Skip the pictures. Transcribe the rest of the data below without changing a word.
— begin —
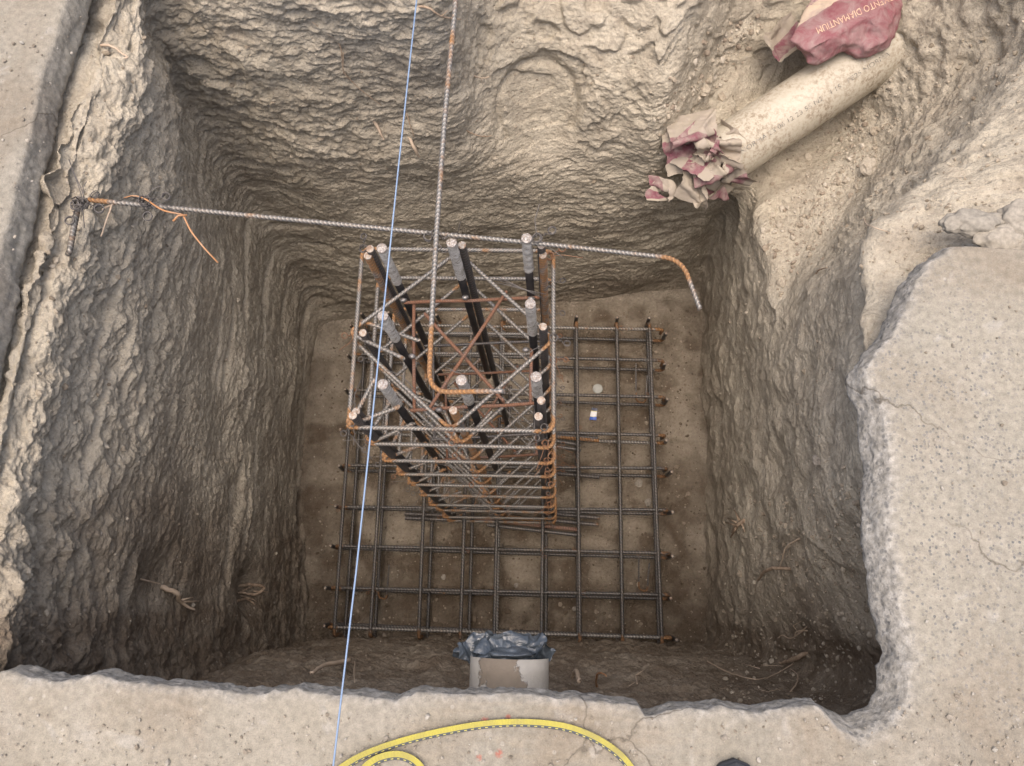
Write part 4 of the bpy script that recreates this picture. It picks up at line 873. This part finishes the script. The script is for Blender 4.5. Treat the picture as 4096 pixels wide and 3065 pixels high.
def ribbon(pts, wdt, lifts, nm):
    pts = np.array(pts, float); n = 160; t = np.linspace(0, len(pts) - 1.001, n); c = crom(pts, t, False); lf = np.interp(t, np.arange(len(lifts)), lifts)
    ctrv = np.array([tuple(slab(x, y)) for x, y in c]); T = np.gradient(ctrv, axis=0); T /= np.linalg.norm(T, axis=1)[:, None]
    Sd = np.cross(T, np.array([0, 0, 1.])); ln = np.concatenate([[0], np.cumsum(np.linalg.norm(np.diff(ctrv, axis=0), axis=1))])
    v = []; uvs = []; m = 9
    for i in range(n):
        for s2 in (0, 1):
            for j in range(m):
                b = j / (m - 1); tilt = 1.0; o = Sd[i] * (wdt * (.5 - b) * .85) + np.array([0, 0, .006 + lf[i] + wdt * b * .38 + (.0018 if s2 else 0)])
                v.append(ctrv[i] + o); uvs.append((ln[i], b))
    f = []
    k = 2 * m
    loop = list(range(m)) + list(range(2 * m - 1, m - 1, -1))
    for i in range(n - 1):
        for a in range(k):
            f.append([i * k + loop[a], i * k + loop[(a + 1) % k], (i + 1) * k + loop[(a + 1) % k], (i + 1) * k + loop[a]])
    return link(nm, mesh(nm, np.array(v), np.array(f), uv=np.array(uvs)), MAT['strap'], strap)
ribbon([(690, 1700), (745, 1655), (800, 1625), (880, 1598), (970, 1577), (1060, 1563), (1150, 1561), (1230, 1572), (1300, 1602), (1352, 1645), (1390, 1710)], .021, [0] * 11, 'strap_outer_turn')
ribbon([(760, 1700), (790, 1660), (820, 1638), (860, 1630), (895, 1642), (918, 1672), (925, 1720)], .024, [.0] * 7, 'strap_inner_turn')

# ------------------------------------------------------------------ shoe tip
shm = M('dark_rubber_shoe'); MAT['shoe'] = shm.out(shm.mix(shm.noise(30, 4), (.035, .04, .047), (.075, .08, .09)), .55, 0, shm.bump(shm.noise(120, 3), .001, .6))
sm2 = M('shoe_sole'); MAT['sole'] = sm2.out((.03, .032, .036), .8)
shoe = empty('shoe'); tag(shoe, 'dark grey shoe with only its rounded toe in view on the near pavement', 'shoe')
sp_ = slab(1583, 1640); n1, n2 = 26, 22; vv = []; vs_ = []
for i in range(n1):
    t = i / (n1 - 1); yb = -t * .28; wd = .048 * (1 - (1 - min(1, t / .22)) ** 2.4) ** .5 * (1 - .18 * math.sin(math.pi * min(1, max(0, (t - .35) / .5)))) * (1 if t < .93 else .8)
    hh = (.012 + .048 * min(1, t / .15) ** .5 + .05 * sst(np.array(t), .35, .85))
    for j in range(n2):
        a = math.pi * j / (n2 - 1); vv.append((sp_.x + wd * math.cos(a), sp_.y + yb, .028 + float(hh) * math.sin(a) ** .75))
    for (sx_, sz_) in ((1.06, .004), (1.08, .016), (1.04, .030), (-1.04, .030), (-1.08, .016), (-1.06, .004)): vs_.append((sp_.x + wd * sx_, sp_.y + yb + (.004 if t < .1 else 0), sz_))
link('shoe_upper', mesh('shoe_upper', vv, gridf(n1, n2)), MAT['shoe'], shoe)
fs_ = [[i * 6 + a, i * 6 + (a + 1) % 6, (i + 1) * 6 + (a + 1) % 6, (i + 1) * 6 + a] for i in range(n1 - 1) for a in range(6)]
link('shoe_sole', mesh('shoe_sole', vs_, np.array(fs_)), MAT['sole'], shoe)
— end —
__Exercise solution__:
Write part 4 of the bpy script that recreates this picture. It picks up at line 873. This part finishes the script. The script is for Blender 4.5. Treat the picture as 4096 pixels wide and 3065 pixels high.
def ribbon(pts, wdt, lifts, nm):
    pts = np.array(pts, float); n = 160; t = np.linspace(0, len(pts) - 1.001, n); c = crom(pts, t, False); lf = np.interp(t, np.arange(len(lifts)), lifts)
    ctrv = np.array([tuple(slab(x, y)) for x, y in c]); T = np.gradient(ctrv, axis=0); T /= np.linalg.norm(T, axis=1)[:, None]
    Sd = np.cross(T, np.array([0, 0, 1.])); ln = np.concatenate([[0], np.cumsum(np.linalg.norm(np.diff(ctrv, axis=0), axis=1))])
    v = []; uvs = []; m = 9
    for i in range(n):
        for s2 in (0, 1):
            for j in range(m):
                b = j / (m - 1); tilt = 1.0; o = Sd[i] * (wdt * (.5 - b) * .85) + np.array([0, 0, .006 + lf[i] + wdt * b * .38 + (.0018 if s2 else 0)])
                v.append(ctrv[i] + o); uvs.append((ln[i], b))
    f = []
    k = 2 * m
    loop = list(range(m)) + list(range(2 * m - 1, m - 1, -1))
    for i in range(n - 1):
        for a in range(k):
            f.append([i * k + loop[a], i * k + loop[(a + 1) % k], (i + 1) * k + loop[(a + 1) % k], (i + 1) * k + loop[a]])
    return link(nm, mesh(nm, np.array(v), np.array(f), uv=np.array(uvs)), MAT['strap'], strap)
ribbon([(690, 1700), (745, 1655), (800, 1625), (880, 1598), (970, 1577), (1060, 1563), (1150, 1561), (1230, 1572), (1300, 1602), (1352, 1645), (1390, 1710)], .021, [0] * 11, 'strap_outer_turn')
ribbon([(760, 1700), (790, 1660), (820, 1638), (860, 1630), (895, 1642), (918, 1672), (925, 1720)], .024, [.0] * 7, 'strap_inner_turn')

# ------------------------------------------------------------------ shoe tip
shm = M('dark_rubber_shoe'); MAT['shoe'] = shm.out(shm.mix(shm.noise(30, 4), (.035, .04, .047), (.075, .08, .09)), .55, 0, shm.bump(shm.noise(120, 3), .001, .6))
sm2 = M('shoe_sole'); MAT['sole'] = sm2.out((.03, .032, .036), .8)
shoe = empty('shoe'); tag(shoe, 'dark grey shoe with only its rounded toe in view on the near pavement', 'shoe')
sp_ = slab(1583, 1640); n1, n2 = 26, 22; vv = []; vs_ = []
for i in range(n1):
    t = i / (n1 - 1); yb = -t * .28; wd = .048 * (1 - (1 - min(1, t / .22)) ** 2.4) ** .5 * (1 - .18 * math.sin(math.pi * min(1, max(0, (t - .35) / .5)))) * (1 if t < .93 else .8)
    hh = (.012 + .048 * min(1, t / .15) ** .5 + .05 * sst(np.array(t), .35, .85))
    for j in range(n2):
        a = math.pi * j / (n2 - 1); vv.append((sp_.x + wd * math.cos(a), sp_.y + yb, .028 + float(hh) * math.sin(a) ** .75))
    for (sx_, sz_) in ((1.06, .004), (1.08, .016), (1.04, .030), (-1.04, .030), (-1.08, .016), (-1.06, .004)): vs_.append((sp_.x + wd * sx_, sp_.y + yb + (.004 if t < .1 else 0), sz_))
link('shoe_upper', mesh('shoe_upper', vv, gridf(n1, n2)), MAT['shoe'], shoe)
fs_ = [[i * 6 + a, i * 6 + (a + 1) % 6, (i + 1) * 6 + (a + 1) % 6, (i + 1) * 6 + a] for i in range(n1 - 1) for a in range(6)]
link('shoe_sole', mesh('shoe_sole', vs_, np.array(fs_)), MAT['sole'], shoe)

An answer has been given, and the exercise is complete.